No bias
[ch 7: pages 43-44]The decision-maker must be sufficiently remote from the relevant incident and people involved to be able to make an unbiased decision without prejudging the issues. For example, in Moyes v Hylton Castle Working Men’s Club [1986] IRLR 482, the EAT decided that a dismissal was unfair because two witnesses to the alleged misconduct also sat on the disciplinary panel. Here is another example:
The dismissal of the office manager of a small charity was unfair because the panel was chaired by the charity‘s founder, who volunteered as chair despite having already lost faith in the manager concerned, who he believed was taking advantage of the charity and abusing his goodwill. This chair was unable to act impartially and to approach issues with an open mind, ruled the EAT. His fellow panel member was junior to him and not in a position to influence his thinking. The dismissal was unfair.

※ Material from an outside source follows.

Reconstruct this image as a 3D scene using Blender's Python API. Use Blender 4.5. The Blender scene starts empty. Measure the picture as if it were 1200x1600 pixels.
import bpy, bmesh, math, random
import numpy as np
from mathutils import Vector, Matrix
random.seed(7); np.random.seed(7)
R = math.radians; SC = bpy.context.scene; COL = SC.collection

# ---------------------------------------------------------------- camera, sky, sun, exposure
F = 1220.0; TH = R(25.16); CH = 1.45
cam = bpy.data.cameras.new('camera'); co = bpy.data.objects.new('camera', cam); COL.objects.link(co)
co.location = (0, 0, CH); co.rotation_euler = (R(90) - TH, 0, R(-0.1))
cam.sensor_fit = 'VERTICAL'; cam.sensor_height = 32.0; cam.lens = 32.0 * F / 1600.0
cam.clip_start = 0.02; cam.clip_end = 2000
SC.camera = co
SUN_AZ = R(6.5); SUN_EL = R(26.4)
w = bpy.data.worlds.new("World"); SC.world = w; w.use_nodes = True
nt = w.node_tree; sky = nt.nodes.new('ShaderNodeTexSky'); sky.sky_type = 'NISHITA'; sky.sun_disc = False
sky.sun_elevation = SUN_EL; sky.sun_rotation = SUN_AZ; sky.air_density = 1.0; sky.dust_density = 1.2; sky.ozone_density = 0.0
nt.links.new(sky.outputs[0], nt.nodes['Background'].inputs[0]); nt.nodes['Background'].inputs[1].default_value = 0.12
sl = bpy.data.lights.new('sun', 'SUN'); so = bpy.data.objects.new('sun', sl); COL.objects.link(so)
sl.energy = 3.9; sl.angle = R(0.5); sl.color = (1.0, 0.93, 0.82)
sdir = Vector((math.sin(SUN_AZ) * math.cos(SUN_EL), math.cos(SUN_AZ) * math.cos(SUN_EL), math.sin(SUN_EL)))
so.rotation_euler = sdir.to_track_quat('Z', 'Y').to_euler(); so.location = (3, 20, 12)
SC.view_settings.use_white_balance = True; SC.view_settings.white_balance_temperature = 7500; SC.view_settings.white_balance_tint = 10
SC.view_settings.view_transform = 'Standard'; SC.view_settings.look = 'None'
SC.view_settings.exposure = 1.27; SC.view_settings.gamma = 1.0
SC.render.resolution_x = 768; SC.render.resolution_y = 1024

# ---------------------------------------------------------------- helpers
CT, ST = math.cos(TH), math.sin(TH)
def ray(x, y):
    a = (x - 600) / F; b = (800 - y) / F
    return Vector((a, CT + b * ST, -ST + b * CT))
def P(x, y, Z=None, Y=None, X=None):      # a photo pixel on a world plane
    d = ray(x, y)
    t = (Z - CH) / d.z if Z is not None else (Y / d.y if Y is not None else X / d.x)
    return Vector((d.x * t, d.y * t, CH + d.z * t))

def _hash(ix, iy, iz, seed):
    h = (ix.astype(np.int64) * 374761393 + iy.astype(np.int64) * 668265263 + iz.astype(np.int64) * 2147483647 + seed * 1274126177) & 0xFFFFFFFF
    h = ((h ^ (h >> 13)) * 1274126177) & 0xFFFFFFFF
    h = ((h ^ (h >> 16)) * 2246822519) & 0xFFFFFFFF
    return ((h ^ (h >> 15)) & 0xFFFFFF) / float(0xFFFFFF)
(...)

Ethnic Minorities Law Centre v Deol [2015] UKEATS/0022/14/SM
Acas recommends that the person who hears the disciplinary should be different from the person who conducts the investigation, although Acas acknowledges that this is not always possible with a small employer.
Failure to ensure that the decision-maker is completely separate from the investigator will not always make the dismissal decision unfair. What matters is the overall fairness of the process (Fuller v London Borough of Brent [2011] EWCA Civ 267).
Article 6 of the European Convention on Human Rights (the right to a fair and public hearing by an independent and impartial tribunal) does not apply to internal disciplinary hearings. An internal disciplinary panel is not required to be “independent”, although it must be ”impartial”.